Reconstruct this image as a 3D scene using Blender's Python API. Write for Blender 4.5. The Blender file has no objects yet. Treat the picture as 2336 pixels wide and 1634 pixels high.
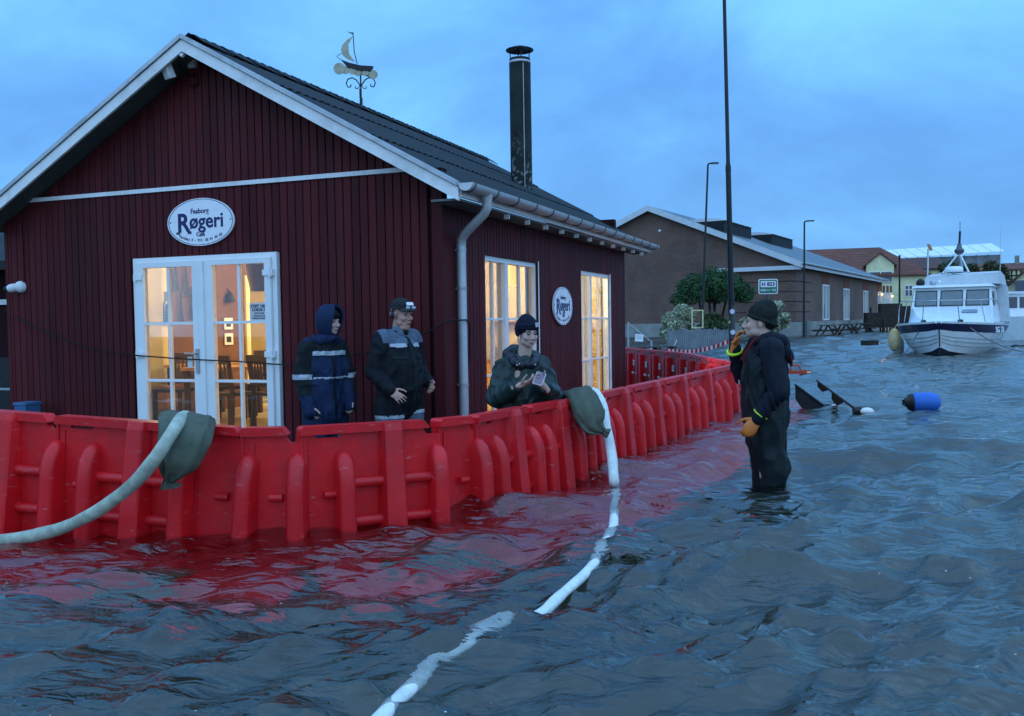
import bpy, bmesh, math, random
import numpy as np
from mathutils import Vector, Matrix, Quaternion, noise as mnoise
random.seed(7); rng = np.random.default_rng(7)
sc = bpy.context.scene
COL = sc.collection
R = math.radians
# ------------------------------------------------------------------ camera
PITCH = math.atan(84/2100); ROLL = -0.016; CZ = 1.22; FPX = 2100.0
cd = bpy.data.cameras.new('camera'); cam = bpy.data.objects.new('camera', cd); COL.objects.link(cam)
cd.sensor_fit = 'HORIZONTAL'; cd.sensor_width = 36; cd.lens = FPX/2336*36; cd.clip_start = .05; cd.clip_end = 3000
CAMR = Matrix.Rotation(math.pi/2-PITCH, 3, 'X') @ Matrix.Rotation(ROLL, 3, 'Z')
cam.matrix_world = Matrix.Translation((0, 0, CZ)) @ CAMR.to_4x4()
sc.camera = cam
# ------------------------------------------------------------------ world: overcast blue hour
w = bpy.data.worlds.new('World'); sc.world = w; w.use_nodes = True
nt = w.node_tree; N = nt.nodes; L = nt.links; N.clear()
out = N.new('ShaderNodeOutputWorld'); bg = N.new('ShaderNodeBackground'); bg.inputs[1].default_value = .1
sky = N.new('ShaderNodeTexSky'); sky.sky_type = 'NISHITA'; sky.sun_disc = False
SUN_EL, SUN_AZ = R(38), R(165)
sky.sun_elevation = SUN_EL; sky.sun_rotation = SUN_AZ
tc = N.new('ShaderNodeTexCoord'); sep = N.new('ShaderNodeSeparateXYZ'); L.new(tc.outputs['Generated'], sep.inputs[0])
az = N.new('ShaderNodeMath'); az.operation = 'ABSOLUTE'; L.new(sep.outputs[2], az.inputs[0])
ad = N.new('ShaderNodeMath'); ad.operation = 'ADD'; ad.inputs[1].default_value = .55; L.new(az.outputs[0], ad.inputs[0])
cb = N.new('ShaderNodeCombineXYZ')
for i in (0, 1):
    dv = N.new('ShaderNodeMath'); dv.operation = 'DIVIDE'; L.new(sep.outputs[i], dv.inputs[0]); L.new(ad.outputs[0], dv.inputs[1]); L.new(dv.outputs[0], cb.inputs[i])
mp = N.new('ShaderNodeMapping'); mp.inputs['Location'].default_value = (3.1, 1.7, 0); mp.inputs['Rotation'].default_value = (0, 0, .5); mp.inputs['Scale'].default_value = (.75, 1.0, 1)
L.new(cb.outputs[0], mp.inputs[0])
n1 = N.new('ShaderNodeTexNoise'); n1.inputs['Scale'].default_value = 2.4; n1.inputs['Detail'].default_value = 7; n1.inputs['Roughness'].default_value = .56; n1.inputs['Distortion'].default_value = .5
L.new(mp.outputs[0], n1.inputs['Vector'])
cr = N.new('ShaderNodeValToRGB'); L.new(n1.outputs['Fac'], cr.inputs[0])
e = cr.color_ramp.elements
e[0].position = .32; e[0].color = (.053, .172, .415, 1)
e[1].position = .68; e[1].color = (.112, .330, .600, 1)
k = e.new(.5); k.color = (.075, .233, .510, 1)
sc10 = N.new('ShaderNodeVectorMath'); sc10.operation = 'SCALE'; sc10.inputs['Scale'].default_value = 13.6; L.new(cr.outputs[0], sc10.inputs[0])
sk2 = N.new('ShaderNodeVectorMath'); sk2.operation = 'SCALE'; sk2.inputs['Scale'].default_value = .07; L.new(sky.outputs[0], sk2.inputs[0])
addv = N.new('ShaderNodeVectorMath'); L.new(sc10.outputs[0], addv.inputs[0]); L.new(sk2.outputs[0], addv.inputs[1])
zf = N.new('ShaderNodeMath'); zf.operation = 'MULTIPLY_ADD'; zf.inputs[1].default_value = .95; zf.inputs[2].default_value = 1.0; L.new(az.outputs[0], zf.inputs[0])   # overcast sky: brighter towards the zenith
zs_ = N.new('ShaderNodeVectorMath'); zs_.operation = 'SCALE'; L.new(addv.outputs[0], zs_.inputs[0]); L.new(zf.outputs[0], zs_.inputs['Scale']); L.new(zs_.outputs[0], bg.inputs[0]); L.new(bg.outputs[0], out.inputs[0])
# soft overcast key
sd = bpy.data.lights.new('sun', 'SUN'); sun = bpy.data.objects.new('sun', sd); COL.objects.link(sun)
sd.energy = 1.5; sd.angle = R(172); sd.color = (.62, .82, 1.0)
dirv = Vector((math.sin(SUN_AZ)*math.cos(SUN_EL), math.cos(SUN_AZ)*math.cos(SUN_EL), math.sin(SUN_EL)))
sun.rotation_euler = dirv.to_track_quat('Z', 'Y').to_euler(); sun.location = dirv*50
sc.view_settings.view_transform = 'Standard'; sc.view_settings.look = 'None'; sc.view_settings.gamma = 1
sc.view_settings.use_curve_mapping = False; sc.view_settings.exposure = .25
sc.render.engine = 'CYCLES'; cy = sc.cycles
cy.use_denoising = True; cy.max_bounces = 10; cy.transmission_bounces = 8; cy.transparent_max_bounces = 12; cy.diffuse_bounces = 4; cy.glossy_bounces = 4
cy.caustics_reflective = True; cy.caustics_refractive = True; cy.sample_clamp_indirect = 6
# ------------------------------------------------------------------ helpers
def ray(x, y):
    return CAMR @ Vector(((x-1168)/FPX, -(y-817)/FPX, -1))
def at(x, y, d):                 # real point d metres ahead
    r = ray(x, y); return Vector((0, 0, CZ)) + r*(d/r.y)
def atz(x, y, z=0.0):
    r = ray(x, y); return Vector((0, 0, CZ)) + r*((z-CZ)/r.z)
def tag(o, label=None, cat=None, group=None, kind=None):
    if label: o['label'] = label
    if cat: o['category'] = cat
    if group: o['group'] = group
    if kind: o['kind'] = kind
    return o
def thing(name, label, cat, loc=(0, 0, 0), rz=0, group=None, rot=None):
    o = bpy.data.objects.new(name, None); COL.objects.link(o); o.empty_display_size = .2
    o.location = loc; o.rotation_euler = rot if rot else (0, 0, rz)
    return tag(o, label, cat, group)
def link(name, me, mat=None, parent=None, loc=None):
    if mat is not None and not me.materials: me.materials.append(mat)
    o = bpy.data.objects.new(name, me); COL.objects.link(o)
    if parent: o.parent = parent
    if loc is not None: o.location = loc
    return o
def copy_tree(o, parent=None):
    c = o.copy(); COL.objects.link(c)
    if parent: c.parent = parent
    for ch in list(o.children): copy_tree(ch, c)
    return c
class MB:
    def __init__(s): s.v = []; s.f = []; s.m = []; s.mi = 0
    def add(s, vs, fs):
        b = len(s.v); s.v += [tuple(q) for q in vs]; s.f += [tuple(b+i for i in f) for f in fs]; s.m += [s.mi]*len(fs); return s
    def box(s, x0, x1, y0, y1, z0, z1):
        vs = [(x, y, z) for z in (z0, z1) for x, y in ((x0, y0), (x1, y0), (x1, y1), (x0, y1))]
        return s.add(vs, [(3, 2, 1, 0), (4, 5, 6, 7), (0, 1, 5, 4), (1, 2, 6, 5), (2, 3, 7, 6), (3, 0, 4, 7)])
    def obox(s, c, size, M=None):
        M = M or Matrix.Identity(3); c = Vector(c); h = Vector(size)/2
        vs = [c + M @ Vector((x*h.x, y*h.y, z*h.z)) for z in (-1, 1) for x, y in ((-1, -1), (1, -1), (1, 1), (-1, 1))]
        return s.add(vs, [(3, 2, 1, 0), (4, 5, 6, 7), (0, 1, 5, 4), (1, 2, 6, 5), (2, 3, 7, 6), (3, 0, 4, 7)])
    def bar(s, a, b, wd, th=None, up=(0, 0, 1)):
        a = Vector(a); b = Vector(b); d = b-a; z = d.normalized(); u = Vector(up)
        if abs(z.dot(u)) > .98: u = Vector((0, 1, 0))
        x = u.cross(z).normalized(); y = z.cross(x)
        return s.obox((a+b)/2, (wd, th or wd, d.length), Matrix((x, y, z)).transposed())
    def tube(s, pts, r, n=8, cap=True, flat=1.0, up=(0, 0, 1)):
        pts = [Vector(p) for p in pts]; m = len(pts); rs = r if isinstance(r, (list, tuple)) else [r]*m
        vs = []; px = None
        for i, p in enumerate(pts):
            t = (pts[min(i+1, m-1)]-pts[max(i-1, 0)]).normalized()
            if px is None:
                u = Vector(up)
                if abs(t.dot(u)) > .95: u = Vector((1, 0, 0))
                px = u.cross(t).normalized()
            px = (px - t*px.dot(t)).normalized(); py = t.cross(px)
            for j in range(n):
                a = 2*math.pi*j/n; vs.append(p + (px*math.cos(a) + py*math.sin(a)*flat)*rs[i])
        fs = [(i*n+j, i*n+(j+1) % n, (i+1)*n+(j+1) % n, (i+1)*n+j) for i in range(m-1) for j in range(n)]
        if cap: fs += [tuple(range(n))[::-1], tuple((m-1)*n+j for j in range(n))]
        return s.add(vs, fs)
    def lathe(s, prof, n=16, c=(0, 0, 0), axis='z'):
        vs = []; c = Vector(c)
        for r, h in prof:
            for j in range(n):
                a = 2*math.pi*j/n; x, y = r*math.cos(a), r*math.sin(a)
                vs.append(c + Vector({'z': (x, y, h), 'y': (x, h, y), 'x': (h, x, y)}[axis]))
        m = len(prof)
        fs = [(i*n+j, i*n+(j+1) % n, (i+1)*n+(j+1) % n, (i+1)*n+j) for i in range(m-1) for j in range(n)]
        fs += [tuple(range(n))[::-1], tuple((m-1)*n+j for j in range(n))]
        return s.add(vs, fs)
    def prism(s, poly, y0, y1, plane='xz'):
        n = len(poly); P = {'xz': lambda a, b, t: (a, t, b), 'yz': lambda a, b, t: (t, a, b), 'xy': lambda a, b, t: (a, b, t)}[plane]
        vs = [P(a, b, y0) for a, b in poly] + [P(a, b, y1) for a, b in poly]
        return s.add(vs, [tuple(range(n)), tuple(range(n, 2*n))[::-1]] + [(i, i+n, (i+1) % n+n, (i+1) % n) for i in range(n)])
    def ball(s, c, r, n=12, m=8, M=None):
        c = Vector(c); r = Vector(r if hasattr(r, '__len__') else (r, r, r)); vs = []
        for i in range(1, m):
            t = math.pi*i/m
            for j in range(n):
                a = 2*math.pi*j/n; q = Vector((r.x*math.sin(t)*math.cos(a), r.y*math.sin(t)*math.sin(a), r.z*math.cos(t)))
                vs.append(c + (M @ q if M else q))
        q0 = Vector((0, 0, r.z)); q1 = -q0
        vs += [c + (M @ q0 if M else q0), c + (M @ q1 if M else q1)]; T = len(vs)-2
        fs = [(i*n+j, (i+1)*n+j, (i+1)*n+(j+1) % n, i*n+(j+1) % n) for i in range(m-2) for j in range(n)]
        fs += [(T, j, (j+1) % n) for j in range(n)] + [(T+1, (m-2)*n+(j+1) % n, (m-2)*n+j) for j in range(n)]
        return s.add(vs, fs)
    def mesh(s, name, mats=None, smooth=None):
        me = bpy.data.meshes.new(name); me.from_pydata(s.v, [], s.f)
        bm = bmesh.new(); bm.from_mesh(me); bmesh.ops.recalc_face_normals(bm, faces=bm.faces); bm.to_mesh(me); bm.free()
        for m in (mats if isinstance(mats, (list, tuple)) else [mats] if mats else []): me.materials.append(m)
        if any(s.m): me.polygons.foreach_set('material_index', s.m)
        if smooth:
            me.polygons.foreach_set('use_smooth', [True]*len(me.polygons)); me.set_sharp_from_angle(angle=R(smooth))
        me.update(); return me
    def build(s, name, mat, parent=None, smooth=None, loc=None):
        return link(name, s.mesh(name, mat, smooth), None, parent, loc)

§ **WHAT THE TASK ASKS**
Count every line in the listing above that holds "objects", then report only the count.

§ **WRITTEN SOLUTION**
6